Monday, December 13, 2021

Istanbul Prototype for Later Centers of First Russian Emigration, Turkish Scholar Says

Paul Goble

            Staunton, Oct. 25 – The most important centers of the first Russian emigration were Paris, Berlin, Prague and Belgrad, but for a brief period, the largest and most important center of the anti-Bolshevik Russians who fled Russia at the end of the Russian Civil War was in Constantinople as Istanbul was then known.

            Because the Russian community was there only briefly, between 1919 and the late 1920s, and because almost all of its members moved on to other locations, Istanbul as a center of the Russian emigration has not received the attention the others have. Now, a Turkish scholar has helped fill the gap.

            Turkan Oljai, a historian at the University of Istanbul, has now published an article entitled “Thank You, Istanbul. The Russian White Emigration on the Turkish Shores, 1920s-1930s” (trtrussian.com/mnenie/spasibo-stambul-russkaya-beloemigraciya-na-tureckom-beregu-1920-1930-gg-7331938).

            She says the Istanbul emigration was formed in three stages, the “aristocratic,” the “Denikin,” and the “Wrangel.” The first consisted of wealthy Russians who fled there in 1919; the second of people associated with General Denikin who came in February 1920; and the third, after the defeat of Wrangel in Crimea in November 1920.

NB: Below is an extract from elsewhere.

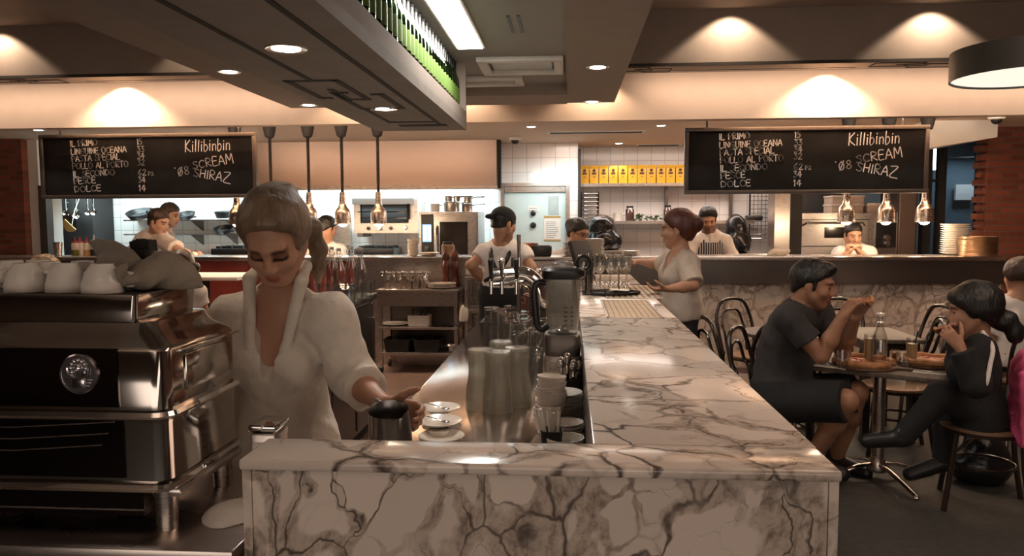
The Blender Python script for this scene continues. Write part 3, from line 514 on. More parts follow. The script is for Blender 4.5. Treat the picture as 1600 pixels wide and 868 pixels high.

            Most of the approximately 167,000 of the total had to sell off their possessions and work in the lowest paid professions. But they remained active in the realms they had been part of in Russia, with military personnel maintaining their organizations, literary figures continuing to write and publish and artists, musicians and actors practicing their crafts.

            The glory years of the Istanbul emigration were between 1920 and 1924 when the city was under Allied occupation. When that ended, so too did the Russian diaspora for all practical purposes. And four years later, the remaining emigration in the city published Russians on the Bosphorous, the last literary work issued there.

            Oljai offers detailed lists of the various figures involved in these efforts, and it is these details which will make her work so valuable to specialists. But she deserves praise for drawing attention to the fact that Turkey was not just a way station for many Russians but an important place for the emigration in its own right, if only for a relatively brief time.